Ford Mustang Forums banner

1 - 12 of 12 Posts

·
Registered
Joined
·
705 Posts
Discussion Starter #1
I am installing my cobra rear brakes on my 95 GT noticed that rear caliper mounts are really close to the rotor.

I read that the cobra caliper mounts are a little different. I thought about grinding my mounts to clear.

is there a braking advantage with cobra rear caliper mounts (besides that they clear the rotor?

also how much clearence do i need from the mount to the rotor

thanks fellas for your time
Jay
 

·
Registered
Joined
·
2,133 Posts
I am installing my cobra rear brakes on my 95 GT noticed that rear caliper mounts are really close to the rotor.

I read that the cobra caliper mounts are a little different.
Yep. The cobra brackets have a wider slot to accomodate a wider rotor.

I thought about grinding my mounts to clear.
That will work just fine.

is there a braking advantage with cobra rear caliper mounts (besides that they clear the rotor?
No.

also how much clearence do i need from the mount to the rotor
It doesn't take much. The rotor shouldn't be moving with respect to the bracket. The only reason is would is if the hub or axle are bending under hard cornering (REALLY hard -- it'd be pretty tough to get this to happen with street tires and a factory suspension.)

I'd open it up to whatever you're comfirtable with. If you see evidence of it rubbing, grind on it more.

If your anal, you can always get the correct Cobra brackets at the local Ford dealership.
 

·
Super Moderator
Joined
·
27,653 Posts
If they're close to the outside of the rotor, shim the brackets out from the axle with washers. If theyr'e close to the inside of the rotor, you may be due for a trac-lok rebuild.

In any case make sure you have the rotor tightened down on the axle before you make any final determinations.
 

·
Premium Member
Joined
·
753 Posts
If they're close to the outside of the rotor, shim the brackets out from the axle with washers.
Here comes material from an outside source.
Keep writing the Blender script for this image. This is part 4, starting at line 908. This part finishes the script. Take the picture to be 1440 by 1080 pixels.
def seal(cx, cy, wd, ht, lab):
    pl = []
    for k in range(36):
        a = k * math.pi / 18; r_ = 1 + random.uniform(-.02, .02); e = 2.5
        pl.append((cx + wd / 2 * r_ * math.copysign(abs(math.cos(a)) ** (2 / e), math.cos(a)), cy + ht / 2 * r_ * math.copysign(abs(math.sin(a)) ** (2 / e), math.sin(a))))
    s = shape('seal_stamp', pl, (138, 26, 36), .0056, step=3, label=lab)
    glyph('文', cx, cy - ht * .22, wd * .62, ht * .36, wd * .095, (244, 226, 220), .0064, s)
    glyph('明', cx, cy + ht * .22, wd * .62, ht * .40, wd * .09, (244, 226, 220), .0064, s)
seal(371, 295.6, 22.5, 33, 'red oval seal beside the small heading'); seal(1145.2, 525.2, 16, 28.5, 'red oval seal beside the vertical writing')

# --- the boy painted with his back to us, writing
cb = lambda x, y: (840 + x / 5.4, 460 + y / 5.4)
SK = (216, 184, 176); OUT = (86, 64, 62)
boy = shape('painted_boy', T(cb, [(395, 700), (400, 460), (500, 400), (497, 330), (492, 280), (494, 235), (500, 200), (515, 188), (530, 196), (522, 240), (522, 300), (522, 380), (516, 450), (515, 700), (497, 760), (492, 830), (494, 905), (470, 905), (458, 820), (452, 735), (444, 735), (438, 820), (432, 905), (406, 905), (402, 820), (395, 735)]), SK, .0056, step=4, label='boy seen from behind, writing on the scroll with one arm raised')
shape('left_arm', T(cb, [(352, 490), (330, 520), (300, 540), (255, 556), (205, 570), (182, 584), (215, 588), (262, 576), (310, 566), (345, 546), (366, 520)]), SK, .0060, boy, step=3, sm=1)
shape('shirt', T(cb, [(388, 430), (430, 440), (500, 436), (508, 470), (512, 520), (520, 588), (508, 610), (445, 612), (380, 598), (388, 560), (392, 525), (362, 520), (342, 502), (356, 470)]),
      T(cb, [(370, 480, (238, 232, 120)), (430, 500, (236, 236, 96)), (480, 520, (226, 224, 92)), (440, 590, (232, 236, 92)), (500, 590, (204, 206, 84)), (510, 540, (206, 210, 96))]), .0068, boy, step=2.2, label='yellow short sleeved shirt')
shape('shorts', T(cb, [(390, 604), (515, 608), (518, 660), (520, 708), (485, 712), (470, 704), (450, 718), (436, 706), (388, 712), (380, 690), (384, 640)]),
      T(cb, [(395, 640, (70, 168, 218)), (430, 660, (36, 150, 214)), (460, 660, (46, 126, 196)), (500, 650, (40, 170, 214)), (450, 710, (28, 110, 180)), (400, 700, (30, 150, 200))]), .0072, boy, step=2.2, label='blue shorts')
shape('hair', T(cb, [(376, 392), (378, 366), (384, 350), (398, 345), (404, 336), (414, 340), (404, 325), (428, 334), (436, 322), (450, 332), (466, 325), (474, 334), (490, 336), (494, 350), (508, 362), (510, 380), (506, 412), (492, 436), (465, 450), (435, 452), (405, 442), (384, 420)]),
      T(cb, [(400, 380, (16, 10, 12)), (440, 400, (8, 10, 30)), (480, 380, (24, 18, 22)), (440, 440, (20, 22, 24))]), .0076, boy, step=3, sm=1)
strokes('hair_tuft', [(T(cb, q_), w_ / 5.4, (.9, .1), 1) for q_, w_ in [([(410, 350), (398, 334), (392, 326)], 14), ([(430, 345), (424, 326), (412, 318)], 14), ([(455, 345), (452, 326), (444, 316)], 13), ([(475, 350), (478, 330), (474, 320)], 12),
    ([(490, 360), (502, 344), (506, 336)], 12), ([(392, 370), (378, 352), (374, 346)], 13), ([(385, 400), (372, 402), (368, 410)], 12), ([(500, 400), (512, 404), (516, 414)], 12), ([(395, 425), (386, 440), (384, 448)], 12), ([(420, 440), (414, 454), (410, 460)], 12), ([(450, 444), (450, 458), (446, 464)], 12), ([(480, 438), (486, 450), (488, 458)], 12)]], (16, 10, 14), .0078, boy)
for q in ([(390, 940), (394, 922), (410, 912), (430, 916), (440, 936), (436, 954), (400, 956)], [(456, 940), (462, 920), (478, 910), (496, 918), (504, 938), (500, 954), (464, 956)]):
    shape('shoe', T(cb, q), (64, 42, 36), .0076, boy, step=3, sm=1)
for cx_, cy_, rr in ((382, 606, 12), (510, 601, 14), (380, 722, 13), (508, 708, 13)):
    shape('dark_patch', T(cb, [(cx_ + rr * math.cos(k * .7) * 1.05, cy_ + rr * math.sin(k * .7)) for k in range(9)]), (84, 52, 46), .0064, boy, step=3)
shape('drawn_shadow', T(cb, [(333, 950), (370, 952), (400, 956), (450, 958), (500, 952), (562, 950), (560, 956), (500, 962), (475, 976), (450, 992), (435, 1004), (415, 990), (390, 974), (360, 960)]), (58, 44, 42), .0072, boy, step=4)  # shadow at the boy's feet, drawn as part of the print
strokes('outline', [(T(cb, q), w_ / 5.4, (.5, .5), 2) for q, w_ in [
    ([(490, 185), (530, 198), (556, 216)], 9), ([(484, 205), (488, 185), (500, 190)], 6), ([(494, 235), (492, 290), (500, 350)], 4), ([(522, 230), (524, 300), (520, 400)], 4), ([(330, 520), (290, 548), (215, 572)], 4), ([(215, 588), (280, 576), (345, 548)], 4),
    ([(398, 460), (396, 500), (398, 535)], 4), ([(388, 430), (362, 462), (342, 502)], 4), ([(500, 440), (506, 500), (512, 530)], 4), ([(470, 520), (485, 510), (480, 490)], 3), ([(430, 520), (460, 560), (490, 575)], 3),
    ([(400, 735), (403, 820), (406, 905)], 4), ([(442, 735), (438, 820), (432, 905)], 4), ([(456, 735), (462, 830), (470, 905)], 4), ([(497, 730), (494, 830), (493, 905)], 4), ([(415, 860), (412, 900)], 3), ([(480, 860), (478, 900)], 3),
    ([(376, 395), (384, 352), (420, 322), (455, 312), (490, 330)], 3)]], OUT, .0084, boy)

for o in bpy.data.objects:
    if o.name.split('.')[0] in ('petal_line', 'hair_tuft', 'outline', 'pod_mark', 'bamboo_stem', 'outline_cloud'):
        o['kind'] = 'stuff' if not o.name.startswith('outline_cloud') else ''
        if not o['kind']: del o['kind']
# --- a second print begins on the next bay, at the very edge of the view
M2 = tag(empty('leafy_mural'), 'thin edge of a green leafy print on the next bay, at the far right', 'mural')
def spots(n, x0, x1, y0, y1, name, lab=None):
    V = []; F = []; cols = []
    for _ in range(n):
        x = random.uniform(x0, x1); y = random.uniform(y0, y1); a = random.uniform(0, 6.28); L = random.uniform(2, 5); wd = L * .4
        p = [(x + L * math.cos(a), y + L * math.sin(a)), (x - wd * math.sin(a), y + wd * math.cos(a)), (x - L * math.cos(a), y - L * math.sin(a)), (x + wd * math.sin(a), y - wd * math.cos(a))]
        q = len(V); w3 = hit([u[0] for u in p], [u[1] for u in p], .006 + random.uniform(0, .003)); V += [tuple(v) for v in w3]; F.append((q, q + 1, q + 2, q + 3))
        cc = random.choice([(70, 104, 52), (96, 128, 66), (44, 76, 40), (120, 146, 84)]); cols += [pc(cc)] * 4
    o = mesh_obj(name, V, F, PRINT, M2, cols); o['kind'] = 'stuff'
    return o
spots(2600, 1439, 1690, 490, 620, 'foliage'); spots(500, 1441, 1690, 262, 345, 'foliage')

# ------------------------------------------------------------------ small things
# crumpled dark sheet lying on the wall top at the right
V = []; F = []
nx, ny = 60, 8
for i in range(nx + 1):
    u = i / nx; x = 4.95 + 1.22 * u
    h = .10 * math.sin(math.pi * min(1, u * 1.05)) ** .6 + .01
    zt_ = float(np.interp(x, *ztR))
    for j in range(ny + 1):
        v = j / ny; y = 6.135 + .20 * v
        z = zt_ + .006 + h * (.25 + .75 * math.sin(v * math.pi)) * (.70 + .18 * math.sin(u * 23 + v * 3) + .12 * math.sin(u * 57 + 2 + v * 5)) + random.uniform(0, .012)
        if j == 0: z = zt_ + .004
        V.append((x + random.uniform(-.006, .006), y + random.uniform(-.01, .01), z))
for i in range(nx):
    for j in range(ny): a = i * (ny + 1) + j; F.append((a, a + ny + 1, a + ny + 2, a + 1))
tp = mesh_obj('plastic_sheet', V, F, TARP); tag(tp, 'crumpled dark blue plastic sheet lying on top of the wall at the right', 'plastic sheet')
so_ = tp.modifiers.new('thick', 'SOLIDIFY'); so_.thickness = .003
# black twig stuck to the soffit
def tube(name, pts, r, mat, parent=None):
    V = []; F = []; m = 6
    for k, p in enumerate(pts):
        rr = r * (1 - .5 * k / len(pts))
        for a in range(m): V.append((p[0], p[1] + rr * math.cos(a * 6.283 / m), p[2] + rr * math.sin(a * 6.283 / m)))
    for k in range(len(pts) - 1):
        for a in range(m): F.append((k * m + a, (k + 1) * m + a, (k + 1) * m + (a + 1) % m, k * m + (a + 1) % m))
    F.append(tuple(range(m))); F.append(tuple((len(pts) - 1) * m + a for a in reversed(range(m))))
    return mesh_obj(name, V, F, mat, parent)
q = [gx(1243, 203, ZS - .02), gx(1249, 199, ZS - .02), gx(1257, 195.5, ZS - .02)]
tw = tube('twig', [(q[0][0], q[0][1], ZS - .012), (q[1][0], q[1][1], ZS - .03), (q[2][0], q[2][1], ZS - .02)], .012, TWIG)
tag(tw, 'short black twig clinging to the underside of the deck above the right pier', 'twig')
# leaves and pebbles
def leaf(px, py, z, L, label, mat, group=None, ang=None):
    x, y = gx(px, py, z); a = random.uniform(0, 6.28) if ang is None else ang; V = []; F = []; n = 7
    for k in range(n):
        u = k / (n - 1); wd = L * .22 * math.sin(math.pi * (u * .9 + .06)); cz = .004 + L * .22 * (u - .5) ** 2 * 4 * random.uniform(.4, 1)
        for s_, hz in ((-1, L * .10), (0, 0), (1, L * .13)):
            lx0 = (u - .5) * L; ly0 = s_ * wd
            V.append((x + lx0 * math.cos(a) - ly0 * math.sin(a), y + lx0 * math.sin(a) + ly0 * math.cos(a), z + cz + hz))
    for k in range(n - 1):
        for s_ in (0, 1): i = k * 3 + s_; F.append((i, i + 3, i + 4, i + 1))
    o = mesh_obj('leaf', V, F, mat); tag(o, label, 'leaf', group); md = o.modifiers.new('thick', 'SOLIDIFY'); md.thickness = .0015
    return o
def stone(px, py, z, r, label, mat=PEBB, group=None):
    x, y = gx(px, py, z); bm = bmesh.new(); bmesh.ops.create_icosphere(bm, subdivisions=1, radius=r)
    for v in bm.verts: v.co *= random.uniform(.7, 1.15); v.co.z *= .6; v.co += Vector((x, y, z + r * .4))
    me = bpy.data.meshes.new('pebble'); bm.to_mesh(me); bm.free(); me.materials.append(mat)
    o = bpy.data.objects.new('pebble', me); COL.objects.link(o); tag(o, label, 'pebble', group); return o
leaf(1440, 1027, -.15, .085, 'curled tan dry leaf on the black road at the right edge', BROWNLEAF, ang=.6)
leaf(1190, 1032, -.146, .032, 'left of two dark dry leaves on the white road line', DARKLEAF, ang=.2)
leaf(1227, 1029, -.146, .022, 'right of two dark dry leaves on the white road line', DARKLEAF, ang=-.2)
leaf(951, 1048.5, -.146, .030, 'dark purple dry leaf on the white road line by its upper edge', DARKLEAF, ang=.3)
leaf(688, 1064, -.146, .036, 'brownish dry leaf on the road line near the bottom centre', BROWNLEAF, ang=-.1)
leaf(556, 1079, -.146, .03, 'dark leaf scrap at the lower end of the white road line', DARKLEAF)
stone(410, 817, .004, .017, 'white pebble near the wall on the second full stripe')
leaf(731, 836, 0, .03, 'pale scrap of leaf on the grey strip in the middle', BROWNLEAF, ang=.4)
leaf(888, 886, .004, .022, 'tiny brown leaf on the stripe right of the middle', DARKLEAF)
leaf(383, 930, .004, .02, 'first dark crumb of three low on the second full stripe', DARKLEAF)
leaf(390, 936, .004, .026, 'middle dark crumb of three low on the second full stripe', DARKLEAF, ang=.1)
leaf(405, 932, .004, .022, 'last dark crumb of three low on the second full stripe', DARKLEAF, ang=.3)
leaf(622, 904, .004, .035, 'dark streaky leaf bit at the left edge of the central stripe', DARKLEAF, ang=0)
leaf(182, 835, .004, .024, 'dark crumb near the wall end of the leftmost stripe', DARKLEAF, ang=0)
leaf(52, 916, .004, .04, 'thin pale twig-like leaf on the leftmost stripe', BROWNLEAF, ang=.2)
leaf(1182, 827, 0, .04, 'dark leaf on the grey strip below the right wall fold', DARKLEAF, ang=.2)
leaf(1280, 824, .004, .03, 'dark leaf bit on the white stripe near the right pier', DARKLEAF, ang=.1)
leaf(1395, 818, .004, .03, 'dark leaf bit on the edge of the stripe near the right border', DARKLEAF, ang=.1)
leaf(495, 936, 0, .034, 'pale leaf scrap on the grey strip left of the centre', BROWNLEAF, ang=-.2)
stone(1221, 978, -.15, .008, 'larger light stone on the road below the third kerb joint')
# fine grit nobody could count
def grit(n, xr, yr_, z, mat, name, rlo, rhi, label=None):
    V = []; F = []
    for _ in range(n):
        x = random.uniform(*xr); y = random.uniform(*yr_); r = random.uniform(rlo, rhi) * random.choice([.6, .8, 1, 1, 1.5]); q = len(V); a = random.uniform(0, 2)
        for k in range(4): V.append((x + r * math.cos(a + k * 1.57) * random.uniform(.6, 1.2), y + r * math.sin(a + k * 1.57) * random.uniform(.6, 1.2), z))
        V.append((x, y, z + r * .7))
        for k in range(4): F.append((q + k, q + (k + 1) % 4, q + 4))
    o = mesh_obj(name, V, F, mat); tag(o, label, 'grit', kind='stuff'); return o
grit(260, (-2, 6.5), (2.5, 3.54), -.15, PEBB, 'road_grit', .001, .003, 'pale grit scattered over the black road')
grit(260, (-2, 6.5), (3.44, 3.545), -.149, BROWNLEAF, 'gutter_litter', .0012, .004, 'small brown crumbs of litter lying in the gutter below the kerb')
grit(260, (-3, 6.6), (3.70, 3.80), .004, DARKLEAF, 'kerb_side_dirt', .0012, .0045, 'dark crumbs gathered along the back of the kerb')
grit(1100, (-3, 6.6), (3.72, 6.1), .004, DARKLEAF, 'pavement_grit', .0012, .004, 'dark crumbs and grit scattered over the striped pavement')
If theyr'e close to the inside of the rotor, you may be due for a trac-lok rebuild.

In any case make sure you have the rotor tightened down on the axle before you make any final determinations.
+1!

I had occasional rubbing with really hard right hand turns. Just rebuilt my rear from rotor to rotor and no more rubbing. :D
 

·
Registered
Joined
·
630 Posts
Just my .02, Id buy new ones.. The first time I did the conversion I ground down the caliper braket.. It worked but I never felt confortable with sections cut away. After about a week I went to the local ford parts "palace" and purchased the new Cobra brakets.. all fit and were centered.

And as stated above, there are no advantages to new pieces.. and if you must grid make sure the bracket is centered.

Best of Luck
 

·
Registered
Joined
·
313 Posts
Just my .02, Id buy new ones.. The first time I did the conversion I ground down the caliper braket.. It worked but I never felt confortable with sections cut away. After about a week I went to the local ford parts "palace" and purchased the new Cobra brakets.. all fit and were centered.

And as stated above, there are no advantages to new pieces.. and if you must grid make sure the bracket is centered.

Best of Luck
I agree. I have ground mine down as well, but am not comfortable with it. I plan to swap mine out for cobra calipers before my next track session. It seems like it would be easy to make a stress riser if not ground down right.
 

·
Registered
Joined
·
313 Posts
I ground down until it would clear. It really was not all that much, but I would feel better with a factory cast caliper.
 

·
Registered
Joined
·
705 Posts
Discussion Starter #10
thanks fellas for all the replies

I have a detroit tru trac rearend so it axles should be centered good.

I removed them it looked like i was going to have to gring about 1/8 of inch of the inside of the outside.

Then i looked at how bad my slide pins looked and decided just to replace them. I went to ford and bought them today.

If this was a street car i would have prolly ran the stock GT brackets.

Thanks for all the tips/advice

Jay
 

·
Registered
Joined
·
305 Posts
Grinding them is no big deal- there is plenty of metal left. Mine have held up fine for a couple years with 14" wide slicks and Hawk HP+ pads- that's bound to be more stress than most people put them through. Before that I ran them for a couple years with tiny 275 Kumho V710s.
 

·
Registered
Joined
·
32 Posts
As everyone has said, grinding should work but I'd just go for the correct Cobra part. I've seen some scary endplay with worn out Traction Loks!